Print the lines of the listing below verbatim from its first line through the line bearing "COL = scene.collection". Any pictures are to be omitted.

_ _ _ _ _ _ _

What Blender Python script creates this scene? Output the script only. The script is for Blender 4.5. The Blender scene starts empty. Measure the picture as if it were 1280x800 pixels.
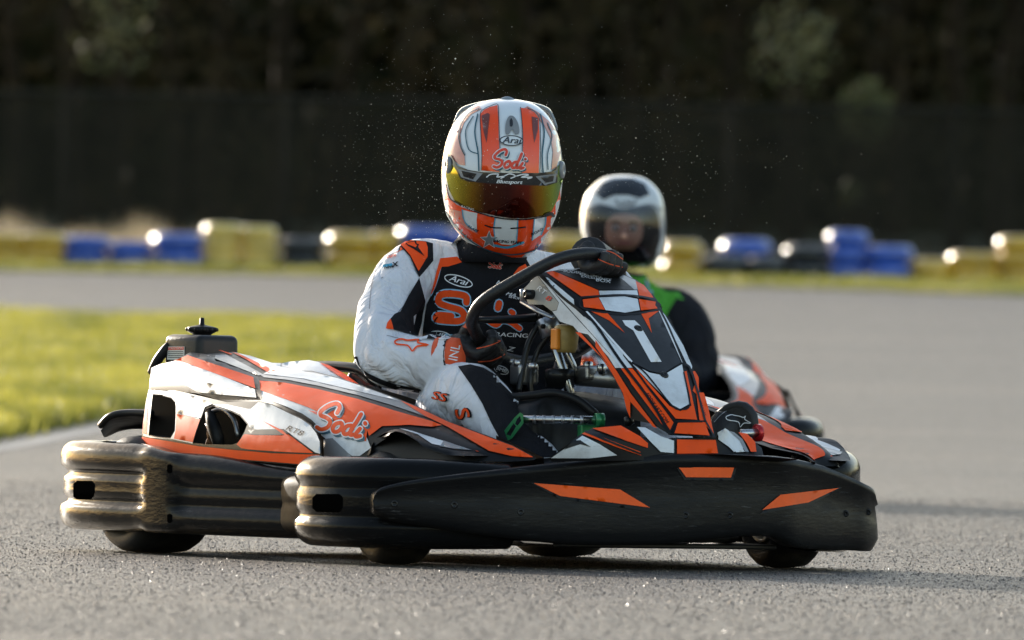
import bpy, bmesh, math, random
from mathutils import Vector, Matrix, noise
from mathutils.bvhtree import BVHTree
from mathutils.geometry import delaunay_2d_cdt

random.seed(7)
PI = math.pi
scene = bpy.context.scene
COL = scene.collection

# ------------------------------------------------------------------ camera
F_PX = 16640.0            # focal length measured in pixels of the 1280 px wide photograph
ROLL = 0.0197
CAM = Vector((0, 0, 0.56))
PITCH = math.atan(10 / F_PX)
_f = Vector((0, math.cos(PITCH), math.sin(PITCH)))
_r0 = Vector((1, 0, 0)); _u0 = _r0.cross(_f).normalized()
RIGHT = (_r0 * math.cos(ROLL) + _u0 * math.sin(ROLL)).normalized()
UP = RIGHT.cross(_f).normalized()
camd = bpy.data.cameras.new('camera'); cam = bpy.data.objects.new('camera', camd); COL.objects.link(cam)
M3 = Matrix((RIGHT, UP, -_f)).transposed()
cam.matrix_world = Matrix.Translation(CAM) @ M3.to_4x4()
camd.sensor_width = 36; camd.lens = F_PX / 1280 * 36
camd.clip_start = 1; camd.clip_end = 3000
camd.dof.use_dof = True; camd.dof.focus_distance = 31.7; camd.dof.aperture_fstop = 9.4
scene.camera = cam

TH = math.radians(31.5)
KO = Vector((-0.083, 32.0, 0))
ST, CT = math.sin(TH), math.cos(TH)

class Frame:
    """a kart's own frame: x forward, y to its left, z up"""
    def __init__(s, O, th):
        s.O = O; s.th = th
        s.F = Vector((math.sin(th), -math.cos(th), 0)); s.L = Vector((math.cos(th), math.sin(th), 0))
        s.C = s.loc(CAM)
    def loc(s, p):
        d = p - s.O
        return Vector((d.dot(s.F), d.dot(s.L), d.z))
    def locd(s, d): return Vector((d.dot(s.F), d.dot(s.L), d.z))
    def ray(s, px, py):
        d = _f + RIGHT * ((px - 640) / F_PX) + UP * ((400 - py) / F_PX)
        return s.locd(d.normalized())
    def K(s, px, py, a=None, b=None, z=None, pl=None):
        d = s.ray(px, py)
        if a is not None: t = (a - s.C.x) / d.x
        elif b is not None: t = (b - s.C.y) / d.y
        elif z is not None: t = (z - s.C.z) / d.z
        else:
            p0, n = pl; t = (p0 - s.C).dot(n) / d.dot(n)
        return s.C + d * t
    def rotz(s): return math.atan2(s.F.y, s.F.x)

K1 = Frame(KO, TH)
K = K1.K

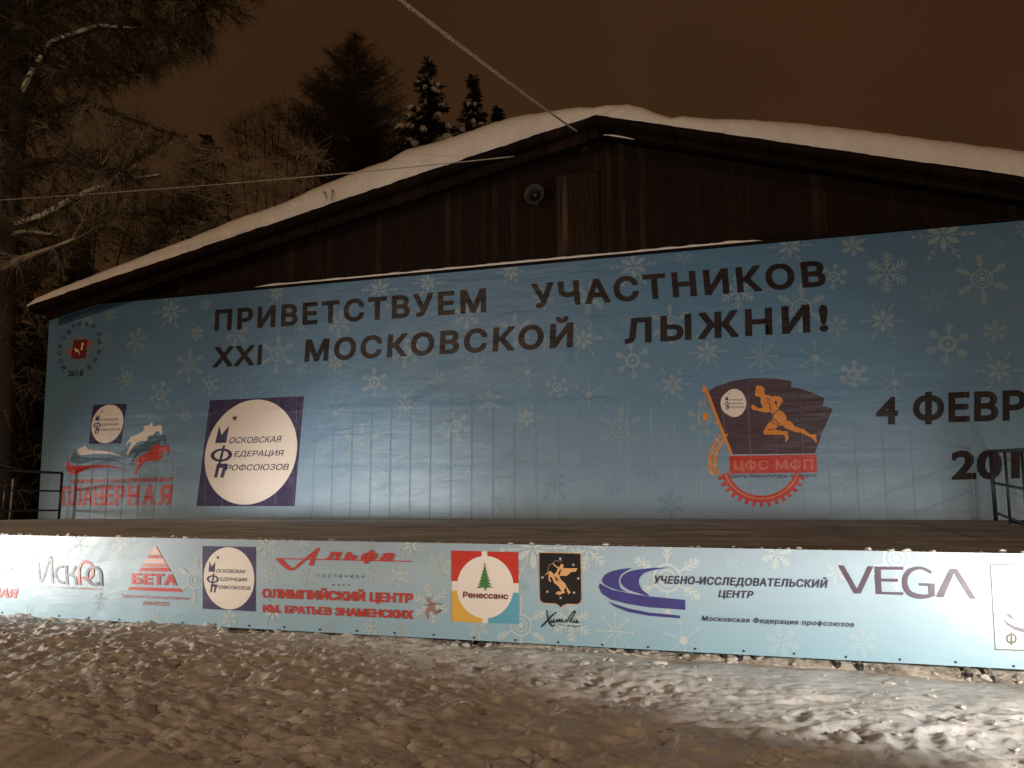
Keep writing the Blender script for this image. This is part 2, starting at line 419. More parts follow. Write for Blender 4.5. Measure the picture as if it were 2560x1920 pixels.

_ _ _ _ _ _ _

### TASK ANSWER
What Blender Python script creates this scene? Output the script only. The script is for Blender 4.5. The Blender scene starts empty. Measure the picture as if it were 1280x800 pixels.
import bpy, bmesh, math, random
from mathutils import Vector, Matrix, noise
from mathutils.bvhtree import BVHTree
from mathutils.geometry import delaunay_2d_cdt

random.seed(7)
PI = math.pi
scene = bpy.context.scene
COL = scene.collection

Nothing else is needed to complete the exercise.